Written instruction: Write out exactly the lines from the line with "Reconstruct this image" through the line with "cy.use_denoising = True", including both, and nothing more.

Dataset content:
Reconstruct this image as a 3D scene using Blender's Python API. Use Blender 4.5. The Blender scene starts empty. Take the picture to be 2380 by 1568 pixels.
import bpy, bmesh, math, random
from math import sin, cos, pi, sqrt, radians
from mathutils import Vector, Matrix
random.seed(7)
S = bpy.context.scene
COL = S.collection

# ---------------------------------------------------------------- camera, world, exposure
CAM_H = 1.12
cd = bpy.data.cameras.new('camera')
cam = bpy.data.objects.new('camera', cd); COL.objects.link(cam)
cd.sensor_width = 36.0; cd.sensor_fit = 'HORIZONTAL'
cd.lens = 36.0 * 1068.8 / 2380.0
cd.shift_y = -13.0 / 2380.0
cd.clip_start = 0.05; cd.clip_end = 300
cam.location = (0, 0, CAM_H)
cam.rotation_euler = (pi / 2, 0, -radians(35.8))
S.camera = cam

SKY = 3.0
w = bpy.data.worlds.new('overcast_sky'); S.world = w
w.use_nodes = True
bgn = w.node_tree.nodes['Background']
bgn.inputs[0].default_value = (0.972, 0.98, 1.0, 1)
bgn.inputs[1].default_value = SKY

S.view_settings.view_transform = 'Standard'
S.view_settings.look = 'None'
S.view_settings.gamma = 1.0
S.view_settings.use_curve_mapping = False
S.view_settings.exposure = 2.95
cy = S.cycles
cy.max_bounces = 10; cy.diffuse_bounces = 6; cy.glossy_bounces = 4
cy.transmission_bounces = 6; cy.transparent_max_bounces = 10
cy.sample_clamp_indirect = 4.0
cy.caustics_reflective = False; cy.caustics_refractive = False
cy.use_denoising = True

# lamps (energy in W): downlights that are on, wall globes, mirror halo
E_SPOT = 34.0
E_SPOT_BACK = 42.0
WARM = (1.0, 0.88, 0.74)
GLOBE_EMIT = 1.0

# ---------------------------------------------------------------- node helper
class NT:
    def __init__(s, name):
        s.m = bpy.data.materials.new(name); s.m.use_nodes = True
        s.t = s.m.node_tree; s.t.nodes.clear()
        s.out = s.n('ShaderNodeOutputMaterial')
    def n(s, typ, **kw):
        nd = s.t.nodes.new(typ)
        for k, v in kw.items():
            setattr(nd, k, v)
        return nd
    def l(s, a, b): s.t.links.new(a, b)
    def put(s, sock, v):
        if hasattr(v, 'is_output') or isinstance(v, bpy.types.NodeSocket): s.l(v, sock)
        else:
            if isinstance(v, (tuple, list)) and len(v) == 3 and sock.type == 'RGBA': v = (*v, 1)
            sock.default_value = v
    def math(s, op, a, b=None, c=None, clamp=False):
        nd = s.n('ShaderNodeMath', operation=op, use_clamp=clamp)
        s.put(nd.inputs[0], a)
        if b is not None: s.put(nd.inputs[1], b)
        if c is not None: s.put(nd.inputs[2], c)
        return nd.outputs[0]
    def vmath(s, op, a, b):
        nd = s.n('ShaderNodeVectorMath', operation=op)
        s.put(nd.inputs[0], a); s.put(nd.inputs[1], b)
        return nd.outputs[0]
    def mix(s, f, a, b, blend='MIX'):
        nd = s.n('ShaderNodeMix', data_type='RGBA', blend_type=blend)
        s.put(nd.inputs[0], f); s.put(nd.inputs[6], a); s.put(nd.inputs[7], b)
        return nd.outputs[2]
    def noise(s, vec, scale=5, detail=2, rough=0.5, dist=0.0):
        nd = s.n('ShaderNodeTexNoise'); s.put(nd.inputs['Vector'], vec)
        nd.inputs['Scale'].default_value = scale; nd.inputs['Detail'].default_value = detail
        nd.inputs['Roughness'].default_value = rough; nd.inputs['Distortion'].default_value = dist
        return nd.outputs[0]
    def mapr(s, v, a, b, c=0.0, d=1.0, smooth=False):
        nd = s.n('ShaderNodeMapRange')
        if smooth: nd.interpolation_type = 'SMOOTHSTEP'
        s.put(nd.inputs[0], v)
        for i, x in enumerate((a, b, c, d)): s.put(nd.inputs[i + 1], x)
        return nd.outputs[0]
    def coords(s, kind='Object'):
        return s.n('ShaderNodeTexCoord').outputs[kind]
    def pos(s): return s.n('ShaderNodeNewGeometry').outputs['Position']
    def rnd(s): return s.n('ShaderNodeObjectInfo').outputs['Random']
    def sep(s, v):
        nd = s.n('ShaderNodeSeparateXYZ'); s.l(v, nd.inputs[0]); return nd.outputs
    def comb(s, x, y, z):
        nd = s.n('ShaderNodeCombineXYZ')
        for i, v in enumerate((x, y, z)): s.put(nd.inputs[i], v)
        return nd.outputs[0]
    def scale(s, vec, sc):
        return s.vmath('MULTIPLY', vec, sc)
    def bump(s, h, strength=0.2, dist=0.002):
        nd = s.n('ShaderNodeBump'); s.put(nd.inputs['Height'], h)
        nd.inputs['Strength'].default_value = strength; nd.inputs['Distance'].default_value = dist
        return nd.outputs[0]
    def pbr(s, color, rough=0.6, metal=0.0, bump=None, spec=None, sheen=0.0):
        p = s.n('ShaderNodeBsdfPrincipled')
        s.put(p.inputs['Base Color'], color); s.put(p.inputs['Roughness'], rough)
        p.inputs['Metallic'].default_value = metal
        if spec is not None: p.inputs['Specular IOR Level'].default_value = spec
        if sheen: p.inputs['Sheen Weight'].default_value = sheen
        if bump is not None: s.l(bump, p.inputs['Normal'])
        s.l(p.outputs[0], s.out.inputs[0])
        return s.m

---

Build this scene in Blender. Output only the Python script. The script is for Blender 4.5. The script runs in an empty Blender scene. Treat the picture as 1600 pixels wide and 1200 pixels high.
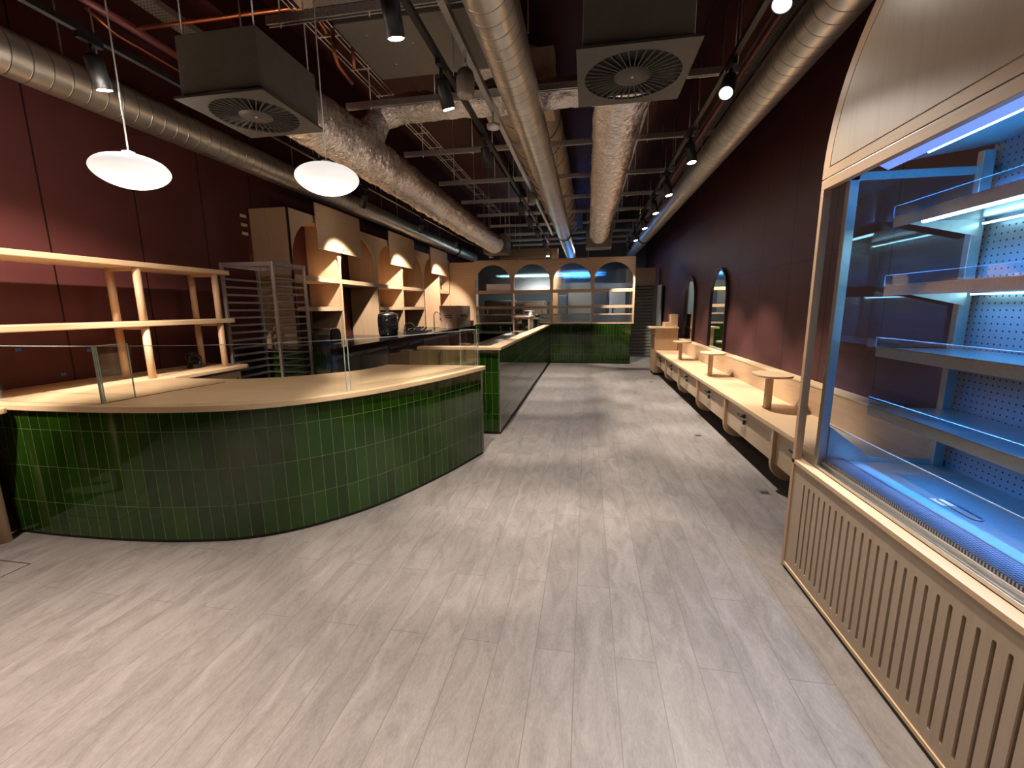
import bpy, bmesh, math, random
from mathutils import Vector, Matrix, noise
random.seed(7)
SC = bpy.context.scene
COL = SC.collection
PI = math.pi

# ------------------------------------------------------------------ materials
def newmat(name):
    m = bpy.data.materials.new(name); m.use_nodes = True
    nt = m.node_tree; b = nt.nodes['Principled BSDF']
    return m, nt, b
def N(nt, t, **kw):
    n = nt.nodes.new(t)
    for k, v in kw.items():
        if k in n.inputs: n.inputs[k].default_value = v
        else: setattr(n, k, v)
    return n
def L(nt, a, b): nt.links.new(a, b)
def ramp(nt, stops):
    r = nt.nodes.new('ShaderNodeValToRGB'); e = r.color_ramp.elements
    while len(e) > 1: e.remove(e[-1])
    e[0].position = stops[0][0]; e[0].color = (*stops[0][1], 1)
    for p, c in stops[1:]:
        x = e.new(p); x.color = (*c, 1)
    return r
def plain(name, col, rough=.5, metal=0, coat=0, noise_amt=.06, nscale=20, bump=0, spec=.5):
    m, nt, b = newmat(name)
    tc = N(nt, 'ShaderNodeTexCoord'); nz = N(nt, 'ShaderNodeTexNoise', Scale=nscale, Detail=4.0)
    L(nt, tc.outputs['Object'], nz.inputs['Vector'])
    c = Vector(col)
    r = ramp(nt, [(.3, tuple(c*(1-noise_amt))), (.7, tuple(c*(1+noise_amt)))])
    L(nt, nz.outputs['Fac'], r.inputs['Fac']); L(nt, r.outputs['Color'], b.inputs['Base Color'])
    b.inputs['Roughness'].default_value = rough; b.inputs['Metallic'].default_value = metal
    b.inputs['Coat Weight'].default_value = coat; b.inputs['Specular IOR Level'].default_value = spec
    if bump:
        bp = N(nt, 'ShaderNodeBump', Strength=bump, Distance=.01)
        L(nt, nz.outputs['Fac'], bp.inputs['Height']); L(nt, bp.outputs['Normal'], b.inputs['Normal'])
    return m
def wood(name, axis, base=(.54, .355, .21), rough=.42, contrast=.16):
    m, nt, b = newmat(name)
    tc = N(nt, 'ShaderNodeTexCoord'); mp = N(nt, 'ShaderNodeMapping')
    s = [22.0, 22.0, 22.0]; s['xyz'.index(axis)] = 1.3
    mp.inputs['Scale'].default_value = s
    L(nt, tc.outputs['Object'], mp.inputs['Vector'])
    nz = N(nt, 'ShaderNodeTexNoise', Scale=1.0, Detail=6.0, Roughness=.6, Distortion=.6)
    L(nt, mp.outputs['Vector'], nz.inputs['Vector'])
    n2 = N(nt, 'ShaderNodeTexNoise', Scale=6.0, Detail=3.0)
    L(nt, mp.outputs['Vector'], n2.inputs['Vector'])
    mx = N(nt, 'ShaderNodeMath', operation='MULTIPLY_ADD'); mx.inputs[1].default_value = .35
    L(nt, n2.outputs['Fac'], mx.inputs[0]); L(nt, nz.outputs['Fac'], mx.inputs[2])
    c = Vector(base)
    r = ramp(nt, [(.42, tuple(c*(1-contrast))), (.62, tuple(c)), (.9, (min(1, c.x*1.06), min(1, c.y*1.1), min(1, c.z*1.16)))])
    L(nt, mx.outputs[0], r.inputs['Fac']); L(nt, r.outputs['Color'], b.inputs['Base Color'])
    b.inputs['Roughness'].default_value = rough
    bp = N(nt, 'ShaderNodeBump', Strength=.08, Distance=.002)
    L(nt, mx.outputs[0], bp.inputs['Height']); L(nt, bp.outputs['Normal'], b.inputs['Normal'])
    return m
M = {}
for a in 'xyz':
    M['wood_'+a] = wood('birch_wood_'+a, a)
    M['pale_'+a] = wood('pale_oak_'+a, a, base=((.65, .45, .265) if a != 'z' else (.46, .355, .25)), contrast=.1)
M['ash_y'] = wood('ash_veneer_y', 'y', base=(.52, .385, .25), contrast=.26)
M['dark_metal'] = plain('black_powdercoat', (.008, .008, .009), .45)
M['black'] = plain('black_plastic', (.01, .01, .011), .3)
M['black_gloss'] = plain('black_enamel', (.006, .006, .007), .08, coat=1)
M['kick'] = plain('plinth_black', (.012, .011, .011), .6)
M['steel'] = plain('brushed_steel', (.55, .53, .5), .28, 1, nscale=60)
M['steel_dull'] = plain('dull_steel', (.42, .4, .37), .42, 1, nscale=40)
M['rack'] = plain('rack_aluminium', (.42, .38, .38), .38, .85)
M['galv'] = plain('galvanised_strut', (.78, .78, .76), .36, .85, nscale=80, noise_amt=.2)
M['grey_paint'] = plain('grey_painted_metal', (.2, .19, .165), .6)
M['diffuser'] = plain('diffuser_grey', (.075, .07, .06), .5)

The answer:
Reconstruct this image as a 3D scene using Blender's Python API. Use Blender 4.5. The Blender scene starts empty. Take the picture to be 2380 by 1568 pixels.
import bpy, bmesh, math, random
from math import sin, cos, pi, sqrt, radians
from mathutils import Vector, Matrix
random.seed(7)
S = bpy.context.scene
COL = S.collection

# ---------------------------------------------------------------- camera, world, exposure
CAM_H = 1.12
cd = bpy.data.cameras.new('camera')
cam = bpy.data.objects.new('camera', cd); COL.objects.link(cam)
cd.sensor_width = 36.0; cd.sensor_fit = 'HORIZONTAL'
cd.lens = 36.0 * 1068.8 / 2380.0
cd.shift_y = -13.0 / 2380.0
cd.clip_start = 0.05; cd.clip_end = 300
cam.location = (0, 0, CAM_H)
cam.rotation_euler = (pi / 2, 0, -radians(35.8))
S.camera = cam

SKY = 3.0
w = bpy.data.worlds.new('overcast_sky'); S.world = w
w.use_nodes = True
bgn = w.node_tree.nodes['Background']
bgn.inputs[0].default_value = (0.972, 0.98, 1.0, 1)
bgn.inputs[1].default_value = SKY

S.view_settings.view_transform = 'Standard'
S.view_settings.look = 'None'
S.view_settings.gamma = 1.0
S.view_settings.use_curve_mapping = False
S.view_settings.exposure = 2.95
cy = S.cycles
cy.max_bounces = 10; cy.diffuse_bounces = 6; cy.glossy_bounces = 4
cy.transmission_bounces = 6; cy.transparent_max_bounces = 10
cy.sample_clamp_indirect = 4.0
cy.caustics_reflective = False; cy.caustics_refractive = False
cy.use_denoising = True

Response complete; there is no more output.